■ **Request**: Begin with the first line of the material and copy each line word for word through the line that contains "from mathutils import Matrix, Vector"; the pictures are left out.

■ **Dataset content**:
<<<<
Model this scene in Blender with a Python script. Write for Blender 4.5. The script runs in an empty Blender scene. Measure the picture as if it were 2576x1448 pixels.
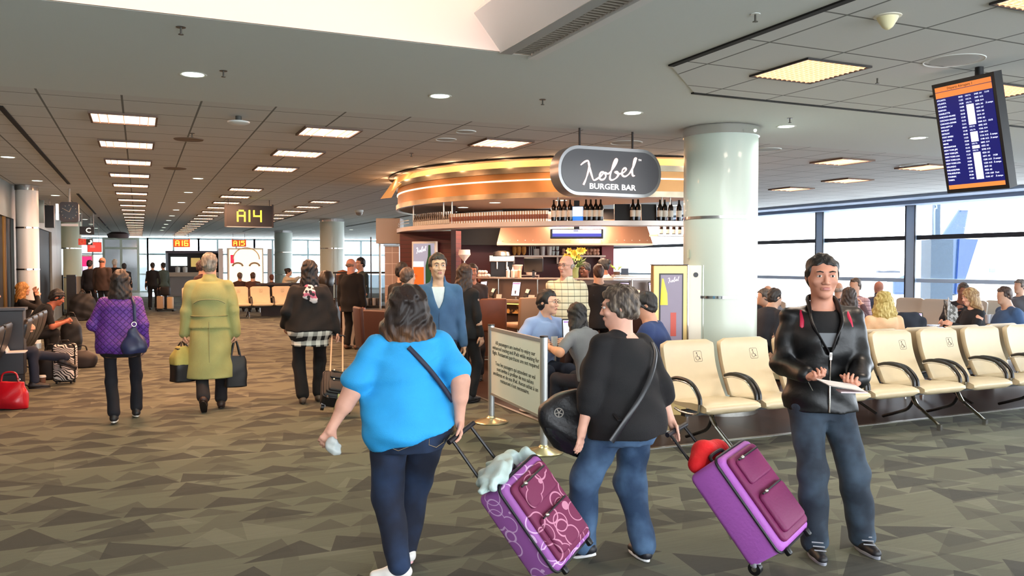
import bpy, math, random
import numpy as np
from mathutils import Matrix, Vector

# ------------------------------------------------------------------ camera, world, exposure
C = bpy.context.scene.collection
EYE, CEIL, FPX, VPX, HOR = 1.62, 3.08, 2080.0, 350.0, 661.0
YAW = math.atan((1288 - VPX) / FPX); PIT = math.atan((724 - HOR) / FPX)
PI = math.pi
cam_d = bpy.data.cameras.new('camera'); cam = bpy.data.objects.new('camera', cam_d); C.objects.link(cam)
cam_d.sensor_width = 36; cam_d.lens = FPX / 2576 * 36; cam_d.clip_end = 2000; cam_d.clip_start = 0.05
cam.location = (0, 0, EYE); cam.rotation_euler = (PI / 2 - PIT, 0, -YAW)
sc = bpy.context.scene; sc.camera = cam
sc.view_settings.view_transform = 'Standard'; sc.view_settings.look = 'None'
sc.view_settings.exposure = 0.56; sc.view_settings.gamma = 1.0; sc.view_settings.use_curve_mapping = False
sc.cycles.max_bounces = 6; sc.cycles.diffuse_bounces = 4; sc.cycles.glossy_bounces = 2
sc.cycles.transmission_bounces = 5; sc.cycles.transparent_max_bounces = 8
sc.cycles.caustics_reflective = False; sc.cycles.caustics_refractive = False
sc.cycles.sample_clamp_indirect = 4.0
w = bpy.data.worlds.new('sky'); sc.world = w; w.use_nodes = True
wb = w.node_tree.nodes['Background']; wb.inputs[0].default_value = (0.86, 0.93, 1.0, 1); wb.inputs[1].default_value = 7.5

def light(name, kind, loc, power, col, size=0.3, rot=(0, 0, 0), sy=None, spot=None, parent=None):
    d = bpy.data.lights.new(name, kind); d.energy = power; d.color = col
    if kind == 'AREA':
        d.size = size
        if sy: d.shape = 'RECTANGLE'; d.size_y = sy
    elif kind == 'SPOT':
        d.spot_size = math.radians(spot or 120); d.spot_blend = 0.6; d.shadow_soft_size = size
    else: d.shadow_soft_size = size
    o = bpy.data.objects.new(name, d); o.location = loc; o.rotation_euler = rot; C.objects.link(o)
    if parent: o.parent = parent
    return o

# ------------------------------------------------------------------ places from the survey of the photograph
_cy, _sy, _cp, _sp = math.cos(YAW), math.sin(YAW), math.cos(PIT), math.sin(PIT)
def _ray(px, py):
    u = (px - 1288) / FPX; v = (724 - py) / FPX
    return Vector((_sy * _cp + u * _cy + v * _sy * _sp, _cy * _cp - u * _sy + v * _cy * _sp, -_sp + v * _cp))
def az(px, py, z=0.0): a = _ray(px, py); t = (z - EYE) / a.z; return Vector((a.x * t, a.y * t, z))
def ay(px, py, Y): a = _ray(px, py); t = Y / a.y; return Vector((a.x * t, Y, EYE + a.z * t))
def ax(px, py, X): a = _ray(px, py); t = X / a.x; return Vector((X, a.y * t, EYE + a.z * t))
def ad(px, py, d): a = _ray(px, py); return Vector((a.x * d, a.y * d, EYE + a.z * d))

# ------------------------------------------------------------------ materials
def lin(c):
    if isinstance(c, str):
        c = c.lstrip('#'); c = [int(c[i:i + 2], 16) / 255 for i in (0, 2, 4)]
    return tuple(x / 12.92 if x <= 0.04045 else ((x + 0.055) / 1.055) ** 2.4 for x in c)
_M = {}
class NT:
    """tiny helper around a node tree"""
    def __init__(s, m): s.t = m.node_tree; s.N = s.t.nodes; s.L = s.t.links
    def n(s, typ, **kw):
        x = s.N.new(typ)
        for k, v in kw.items():
            if k.startswith('i'): 
                key = int(k[1:]) if k[1:].isdigit() else k[1:]
                s.set(x.inputs[key], v)
            else: setattr(x, k, v)
        return x
    def set(s, inp, v):
        if isinstance(v, bpy.types.NodeSocket): s.L.new(v, inp)
        else: inp.default_value = v
    def m(s, op, a, b=0.0, c=None):
        x = s.N.new('ShaderNodeMath'); x.operation = op; s.set(x.inputs[0], a); s.set(x.inputs[1], b)
        if c is not None: s.set(x.inputs[2], c)
        return x.outputs[0]
    def mix(s, f, a, b):
        x = s.N.new('ShaderNodeMix'); x.data_type = 'RGBA'; s.set(x.inputs[0], f)
        s.set(x.inputs[6], a if isinstance(a, bpy.types.NodeSocket) else (*a, 1)); s.set(x.inputs[7], b if isinstance(b, bpy.types.NodeSocket) else (*b, 1))
        return x.outputs[2]
    def xyz(s, scale=None):
        tc = s.n('ShaderNodeTexCoord'); sp = s.n('ShaderNodeSeparateXYZ'); s.L.new(tc.outputs['Object'], sp.inputs[0]); return tc.outputs['Object'], sp.outputs
def mat(name, col, rough=0.6, metal=0.0, emit=None, es=1.0, spec=None, vary=0.0, vscale=8.0, bump=0.0, bscale=60.0, alpha=None, trans=None, coat=None, sheen=None):
    if name in _M: return _M[name]
    m = bpy.data.materials.new(name); m.use_nodes = True; _M[name] = m
    b = m.node_tree.nodes['Principled BSDF']; q = NT(m)
    c = lin(col); b.inputs['Base Color'].default_value = (*c, 1); b.inputs['Roughness'].default_value = rough; b.inputs['Metallic'].default_value = metal
    if spec is not None: b.inputs['Specular IOR Level'].default_value = spec
    if coat: b.inputs['Coat Weight'].default_value = coat
    if sheen: b.inputs['Sheen Weight'].default_value = sheen
    if emit is not None:
        b.inputs['Emission Color'].default_value = (*lin(emit), 1); b.inputs['Emission Strength'].default_value = es
    if vary:
        co, _ = q.xyz(); nz = q.n('ShaderNodeTexNoise', iVector=co, iScale=vscale, iDetail=4.0)
        f = q.m('MULTIPLY', q.m('SUBTRACT', nz.outputs[0], 0.5), 2 * vary)
        lo = tuple(max(0, x * (1 - vary * 1.6)) for x in c); hi = tuple(min(1, x * (1 + vary * 1.6)) for x in c)
        q.L.new(q.mix(q.m('ADD', q.m('MULTIPLY', q.m('SUBTRACT', nz.outputs[0], 0.5), 2.0), 0.5), lo, hi), b.inputs['Base Color'])
    if bump:
        co, _ = q.xyz(); nz = q.n('ShaderNodeTexNoise', iVector=co, iScale=bscale, iDetail=3.0)
        bp = q.n('ShaderNodeBump', iStrength=bump, iHeight=nz.outputs[0]); bp.inputs['Distance'].default_value = 0.01; q.L.new(bp.outputs[0], b.inputs['Normal'])
    if alpha is not None: b.inputs['Alpha'].default_value = alpha
    if trans is not None: b.inputs['Transmission Weight'].default_value = trans
    return m
def pmat(name, fn, rough=0.6, metal=0.0, bump=None):
    """material whose base colour (and optional bump height) come from fn(q, xyz outputs, vector)"""
    if name in _M: return _M[name]
    m = bpy.data.materials.new(name); m.use_nodes = True; _M[name] = m
    q = NT(m); b = q.N['Principled BSDF']; b.inputs['Roughness'].default_value = rough; b.inputs['Metallic'].default_value = metal
    co, o = q.xyz(); r = fn(q, o, co)
    col, h = r if isinstance(r, tuple) else (r, None)
    q.L.new(col, b.inputs['Base Color'])
    if h is not None:
        bp = q.n('ShaderNodeBump', iStrength=bump or 0.3, iHeight=h); bp.inputs['Distance'].default_value = 0.01; q.L.new(bp.outputs[0], b.inputs['Normal'])
    return m

# ------------------------------------------------------------------ object bookkeeping
def tag(o, label=None, cat=None, group=None, kind=None):
    if label: o['label'] = label
    if cat: o['category'] = cat
    if group: o['group'] = group
    if kind: o['kind'] = kind
    return o
def empty(name, loc=(0, 0, 0), rz=0.0, label=None, cat=None, group=None):
    o = bpy.data.objects.new(name, None); C.objects.link(o); o.location = loc; o.rotation_euler = (0, 0, rz); o.empty_display_size = 0.1
    return tag(o, label, cat, group)
def copy_tree(o, parent=None):
    c = o.copy(); C.objects.link(c)
    if parent: c.parent = parent
    for ch in list(o.children): copy_tree(ch, c)
    return c
def dup(o, loc, rz, label, group=None):
    c = copy_tree(o); c.location = loc; c.rotation_euler = (0, 0, rz); c['label'] = label
    if group: c['group'] = group
    return c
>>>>
■ **Worked answer**:
Model this scene in Blender with a Python script. Write for Blender 4.5. The script runs in an empty Blender scene. Measure the picture as if it were 2576x1448 pixels.
import bpy, math, random
import numpy as np
from mathutils import Matrix, Vector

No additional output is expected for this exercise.